I saw a neat demonstration of retro-reflectors the other day when I was on an airliner. The sun was low in the sky, and I could see the shadow of my own plane on a nearby suburb. I saw dozens of bright lights near the shadow, most of them red. The lights seem to turn on when they came near the shadow, and go off afterwards. They are all retro-reflectors, probably car taillight covers and stop signs, reflecting sunlight back towards the sun.

As scr4 correctly noted, I was referring here to the concept of retroreflectors, not saying that street signs worked this way.

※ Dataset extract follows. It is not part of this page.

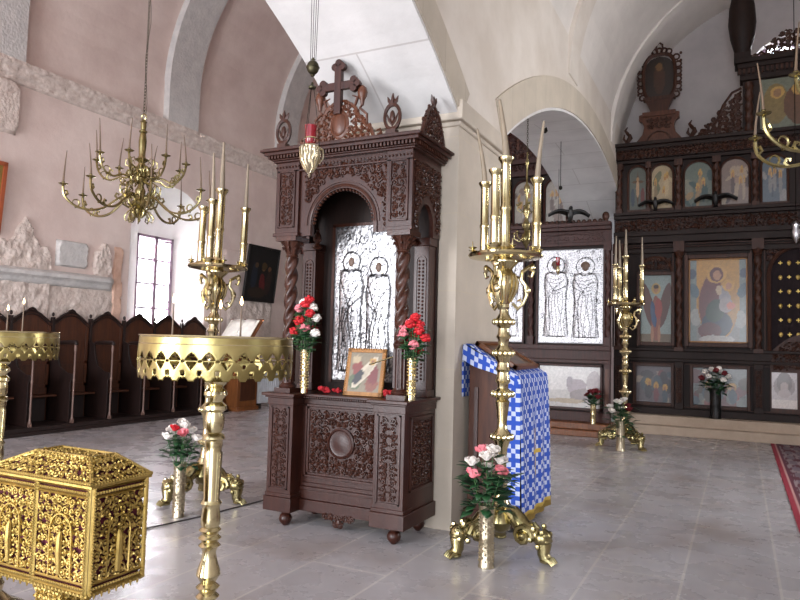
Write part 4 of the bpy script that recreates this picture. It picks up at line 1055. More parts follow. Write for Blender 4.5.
# ------------------------------------------------------------------ gilt casket
CK = thing('casket', 'large gilt filigree casket with hipped lid over burgundy lining, bottom left', 'casket', (-1.906, 1.49, .70))
hx, hy, hz_ = .233, .100, .306
MB().box(-hx+.008, hx-.008, -hy+.008, hy-.008, .004, hz_-.004).build('lining', 'burgundy', CK)
def face_frame(f, w, h, cols):
    mb = MB(); e = .009
    def bar(u0, v0, u1, v1, r=.005): mb.tube([f(u0, v0, .004), f(u1, v1, .004)], r, 4)
    for v in (.006, h-.006, .03, h-.03): bar(0, v, w, v, .0045)
    for k in range(cols+1):
        u = min(max(w*k/cols, .004), w-.004); bar(u, 0, u, h, .007); beads(mb, f(u, .004, .011), f(u, h-.004, .011), .0085, .0042, 5)
    beads(mb, f(.004, .018, .008), f(w-.004, .018, .008), .010, .0055, 5); beads(mb, f(.004, h-.018, .008), f(w-.004, h-.018, .008), .010, .0055, 5)
    return mb
def filigree(f, w, h, cols, seed):
    mb = MB(); cw = w/cols
    for k in range(cols):
        g = lambda u, v, d, k=k: f(k*cw+.008+u, .034+v, d)
        ww, hh_ = cw-.016, h-.068
        carve(mb, g, ww, hh_, .030, seed+k, .0034, n=14)
        # central standing figure and arched frame
        mb.tube([g(ww*.28, .0, .004), g(ww*.28, hh_*.55, .006)]+[g(ww*.5-ww*.22*cos(pi*i/8), hh_*.55+ww*.25*sin(pi*i/8), .006) for i in range(9)]+[g(ww*.72, hh_*.55, .006), g(ww*.72, .0, .004)], .0035, 5)
        mb.tube([g(ww*.5, hh_*.05, .004), g(ww*.5, hh_*.3, .008), g(ww*.5, hh_*.5, .008), g(ww*.5, hh_*.56, .006)], [.009, .011, .010, .004], 8)
        mb.ball(g(ww*.5, hh_*.62, .006), .008, 8, 6)
    return mb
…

Although I do note that many applications that used to use the sort of s[pheres you refer to now use inexpensive plastic corner cubes. They’re now much easier to fabricate into flexible plastic pieces that are more efficient than the older types.
Heck, I wrote an article about all of this in Optics and Photonics News over a decade ago.

The first thing I thought of when I read the thread title was the fellow who wanted to organize people with laser pointers to illuminate the moon.

I’m not convinced that your intuitions are correct here. Remember that lasers radiate in a very narrow wavelength, so pretty much all the power goes towards visible (or at least detectable) light. (A five milliwatt green laser produces a visible illumination a couple of miles away.) So you get a lot more illumination for your watt than you would with, say, an incandescent bulb. For example, these guys are seriously contemplating powering a lunar-based voltaic cell from an Earth-based laser array. Sounds nuts to me, but they claim that a relatively small 2 MW laser array could provide 200KW of illumination and 50 KW of usable power on the moon. Now I don’t have the knowhow to figure out how bright a reflected light would have to be to be visible from the lunar surface, but a dot 100m across radiating at 200KW might do the trick.

If you’re content with a pulsed display, you could get away with even lower power requirements.

So I’m thinking that creating a visible dot on the moon is possible, even at our level of technology.

I’ve also seen this effect on dew-soaked grass - the droplets around the shadow of your head reflect (more or less) straight back and your shadow looks like it has a halo. (in practice, the halo effect is also enhanced by the fact that the shadows of the individual blades of grass are hidden behind the blades themselves).

That’s about the size and brightness of an illuminated high school football field. It’s not even close to being visible from the moon.

The problem isn’t how to get the light from earth to the moon; the problem is how to generate so much power that the illuminated surface is visible from 240,000 miles away, and bright enough to compete with the sunlit part of the moon. Look at this photo of the crescent earth. Do you see any lights on the dark side? No, because even our brightest cities are nowhere near the brightness of the sunlit part.

Nuclear powered satellite laser of some sort?
Eliminates the pesky atmosphere issue. The power useage I’m not so sure of.

Could a high orbit sat deliver enough of a laser punch to reflect off the moon and be seen from earth??

Atmosphere isn’t an issue here. If you want to see the spot from the ground, there’s no point in making it smaller than is allowed by our atmosphere. The issue is generating and delivering so much light that a significant size patch of ground (many square miles, perhaps hundreds) is lit up as bright as day, literally. We don’t even do it here on the ground - think how dim the lighting is in sports stadiums and offices, compared to full sunlight.